民法に含まれる相続に関する規定(相続法)の改正案が、2018年の通常国会に提出されて成立し、2019年から順次施行されます。
相続に関する規定は40年ほど見直されておらず、社会の変化が進むなかにおいて、残された配偶者の権利保護など、実情を考慮しトラブルを防ぐ内容を盛り込まれ改正が行われました。
今回は、相続税関係の改正のうち、「配偶者居住権」について簡単にまとめました。
「配偶者居住権」とは、配偶者の死亡時に残された配偶者が居住していた建物を死ぬまで無料で住み続けることができる権利の事です。
配偶者居住権の成立要件は次の3つです。
① 亡くなった人の配偶者であること
② 亡くなった配偶者が所有していた建物に亡くなったときに居住していたこと
③ 遺産分割、遺贈、死因贈与、家庭裁判所の審判により取得したこと
高齢化社会が進む中で、残された配偶者が住み慣れた住居で継続して生活できるために創設された「配偶者居住権」
現行では、遺言のない配偶者と子どもで遺産を分配する際は、配偶者の取り分は2分の1となります。図の例でいえば、評価額2,000万円の住居と預貯金が3,000万円の場合、現行では配偶者の取り分は2,500万円です。さらに所有権を得ることになれば、預貯金の取り分は500万円です。

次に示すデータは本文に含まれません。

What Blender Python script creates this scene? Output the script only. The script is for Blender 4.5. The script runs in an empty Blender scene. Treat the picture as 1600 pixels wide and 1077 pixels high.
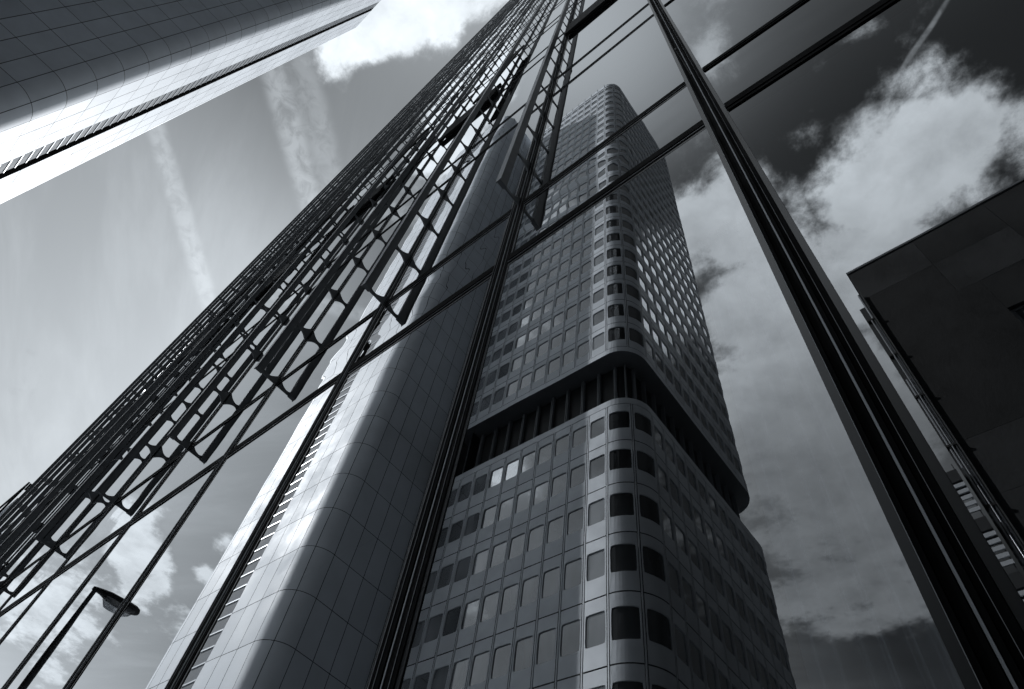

現行のままでは、住居があっても預貯金の金額が500万円では今後に不安が残ります。しかし今回の改正を行ったことにより、配偶者は居住権を取得できる代わりに、所有権と比べて評価額は低くなりますが、その分預貯金が増えることになりました。そのため図の通り、居住権が1000万ならば、預貯金の取り分が1,500万円に増えます。
被相続人亡き後の配偶者の居住の安定を図りつつ、「配偶者居住権」は所有権に比べ低く評価されることで、建物の所有権を配偶者が取得する場合に比べて、生活資金の原資となる預金等を配偶者に多めに寄せることができることも見逃せない特徴となっています。